William Stafford vs. Toni Morrison on Writers' Block
Your responses and thoughts about the quotes below are welcome!
The great poet William Stafford was often quoted for telling writers to lower their expectations of themselves in order to keep writing. Stafford is quoted here:
“I believe that the so-called “writing block” is a product of some kind of disproportion between your standards and your performance. I can imagine a person beginning to feel that he’s not able to write up to that standard he imagines the world has set for him. But to me that’s surrealistic. The only standard I can rationally have is the standard I’m meeting right now. Of course I can write. Anybody can write. People might think that their product is not worthy of the person they assume they are. But it is.” -William Stafford
Nobel-prize and Pulitzer-prize winning novelist Toni Morrison shared a different view of it:
“I tell my students there is such a thing as “writer’s block,” and they should respect it. You shouldn’t write through it. It’s blocked because it ought to be blocked, because you haven’t got it right now. All the frustration and nuttiness that comes from “Oh, my God, I cannot write now” should be displaced. It’s just a message to you saying, ‘That’s right, you can’t write now, so don’t.’” -Toni Morrison
Do you have thoughts about this? How do you deal with Writers’ Block (if you experience it)? Let’s openly discuss..

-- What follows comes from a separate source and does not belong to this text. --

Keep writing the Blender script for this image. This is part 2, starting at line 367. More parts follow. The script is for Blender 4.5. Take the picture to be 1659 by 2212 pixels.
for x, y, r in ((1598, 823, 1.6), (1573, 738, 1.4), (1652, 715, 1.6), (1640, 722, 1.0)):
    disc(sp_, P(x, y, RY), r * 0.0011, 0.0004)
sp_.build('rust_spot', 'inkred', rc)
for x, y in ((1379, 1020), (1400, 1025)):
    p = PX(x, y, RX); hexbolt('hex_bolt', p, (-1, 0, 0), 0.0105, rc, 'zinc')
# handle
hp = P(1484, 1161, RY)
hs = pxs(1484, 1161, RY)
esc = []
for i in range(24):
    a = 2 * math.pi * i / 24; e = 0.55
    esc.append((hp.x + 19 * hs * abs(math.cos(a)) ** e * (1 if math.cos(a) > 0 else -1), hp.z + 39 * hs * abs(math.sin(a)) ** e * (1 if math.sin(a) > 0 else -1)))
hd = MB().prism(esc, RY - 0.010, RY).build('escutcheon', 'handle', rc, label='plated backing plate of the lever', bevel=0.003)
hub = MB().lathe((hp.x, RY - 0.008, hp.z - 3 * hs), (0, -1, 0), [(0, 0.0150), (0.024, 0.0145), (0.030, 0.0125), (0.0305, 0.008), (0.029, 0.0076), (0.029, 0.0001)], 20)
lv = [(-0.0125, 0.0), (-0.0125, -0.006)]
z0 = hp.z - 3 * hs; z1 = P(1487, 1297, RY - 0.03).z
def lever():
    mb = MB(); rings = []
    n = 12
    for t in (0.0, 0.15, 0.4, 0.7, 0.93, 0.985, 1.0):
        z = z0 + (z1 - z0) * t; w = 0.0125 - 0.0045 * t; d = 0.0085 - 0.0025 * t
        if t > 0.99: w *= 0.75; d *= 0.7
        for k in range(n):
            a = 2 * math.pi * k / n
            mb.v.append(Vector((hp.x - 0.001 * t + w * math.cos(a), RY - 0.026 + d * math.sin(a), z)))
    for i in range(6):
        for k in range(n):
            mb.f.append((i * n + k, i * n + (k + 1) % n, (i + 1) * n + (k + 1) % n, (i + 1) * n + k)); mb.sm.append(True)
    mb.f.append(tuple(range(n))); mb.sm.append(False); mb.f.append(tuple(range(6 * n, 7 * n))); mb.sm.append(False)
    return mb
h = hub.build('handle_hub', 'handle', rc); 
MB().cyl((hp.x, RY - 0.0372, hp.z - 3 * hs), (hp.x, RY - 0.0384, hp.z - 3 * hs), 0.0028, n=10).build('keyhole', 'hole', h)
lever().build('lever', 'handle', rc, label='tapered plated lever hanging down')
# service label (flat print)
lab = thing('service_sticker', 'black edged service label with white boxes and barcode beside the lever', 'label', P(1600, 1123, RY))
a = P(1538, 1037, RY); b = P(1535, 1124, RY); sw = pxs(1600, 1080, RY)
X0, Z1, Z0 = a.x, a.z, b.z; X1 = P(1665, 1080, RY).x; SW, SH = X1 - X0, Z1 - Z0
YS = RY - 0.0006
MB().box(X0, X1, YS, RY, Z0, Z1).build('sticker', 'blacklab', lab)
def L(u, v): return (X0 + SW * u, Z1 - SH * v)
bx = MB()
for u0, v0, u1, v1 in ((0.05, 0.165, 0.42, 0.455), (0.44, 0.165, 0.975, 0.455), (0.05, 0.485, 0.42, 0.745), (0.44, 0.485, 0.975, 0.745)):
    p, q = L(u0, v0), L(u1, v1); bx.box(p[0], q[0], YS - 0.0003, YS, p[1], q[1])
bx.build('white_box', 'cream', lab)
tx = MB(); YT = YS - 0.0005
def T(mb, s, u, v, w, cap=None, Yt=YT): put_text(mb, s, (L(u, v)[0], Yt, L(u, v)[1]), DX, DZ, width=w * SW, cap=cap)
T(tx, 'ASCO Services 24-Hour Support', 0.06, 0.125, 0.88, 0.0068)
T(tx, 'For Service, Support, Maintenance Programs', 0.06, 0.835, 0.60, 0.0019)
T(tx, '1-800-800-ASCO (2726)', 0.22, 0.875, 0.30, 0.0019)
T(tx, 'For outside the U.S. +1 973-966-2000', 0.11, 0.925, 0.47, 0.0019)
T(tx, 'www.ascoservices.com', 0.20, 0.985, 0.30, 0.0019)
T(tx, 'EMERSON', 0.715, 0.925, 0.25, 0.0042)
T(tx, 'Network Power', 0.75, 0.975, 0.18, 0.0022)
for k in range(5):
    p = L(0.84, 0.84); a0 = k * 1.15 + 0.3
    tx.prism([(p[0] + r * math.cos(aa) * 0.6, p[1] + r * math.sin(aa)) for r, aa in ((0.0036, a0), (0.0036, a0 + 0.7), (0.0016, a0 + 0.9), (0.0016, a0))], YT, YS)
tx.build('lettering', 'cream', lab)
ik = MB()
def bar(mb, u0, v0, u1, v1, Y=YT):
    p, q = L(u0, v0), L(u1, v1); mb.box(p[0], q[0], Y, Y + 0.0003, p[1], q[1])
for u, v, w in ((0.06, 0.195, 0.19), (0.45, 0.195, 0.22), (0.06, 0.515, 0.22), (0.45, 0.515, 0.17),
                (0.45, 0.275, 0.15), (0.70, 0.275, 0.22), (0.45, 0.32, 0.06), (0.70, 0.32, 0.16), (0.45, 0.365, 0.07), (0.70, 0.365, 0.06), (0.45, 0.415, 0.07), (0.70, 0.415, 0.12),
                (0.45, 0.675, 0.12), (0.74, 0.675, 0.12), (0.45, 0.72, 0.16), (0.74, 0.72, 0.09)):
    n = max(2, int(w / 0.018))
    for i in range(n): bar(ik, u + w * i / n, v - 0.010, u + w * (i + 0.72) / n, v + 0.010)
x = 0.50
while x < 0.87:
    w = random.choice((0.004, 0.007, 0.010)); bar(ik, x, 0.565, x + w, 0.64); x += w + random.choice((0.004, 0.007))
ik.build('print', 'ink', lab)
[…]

Life is filled with plenty of “i don’t wanna.” For some, writing HAS to happen. When the block rears its ugly head, I transfer my writing energy into a different project. Step away from Priority #1 and look at Fun Project #1 instead.
I once heard an interview with Ruth Ozeki about her writing process. She said something that really stuck with me. She described writer's block as this big wall separating her rational mind from the magic that exists on the other side of the wall, and it was this impenetrable thing that she would prepare to throw herself at. And when she did, she would fall through the other side and realize "there is no wall there at all!" - that the wall was a hallucination. (which reminds me of that scene in The Matrix with the spoon... don't try to bend the spoon... realize there is no spoon.)
I view "the wall" as a mental manifestation of resistance, similar to how emotion manifests in our physical bodies... but here's the thing... I think that resistance is a really useful tool. It tells us there is something on the other side worth exploring. And when we encounter it, our job becomes practicing a shift in perspective. We must re-learn how to see. There is no wall.
I think we do this by returning to the basics and remove the stakes... practice freewriting, journal writing, prompt writing, write for yourself, read... until your perspective shifts. Maybe we should combine the advice from both Stafford and Morrison.
- Remove our expectations (and tell our inner critic to shove off)
- Don't throw ourselves at the wall. Practice (or stretch with writer-adjacent tasks) until our minds are ready to see that there is no wall.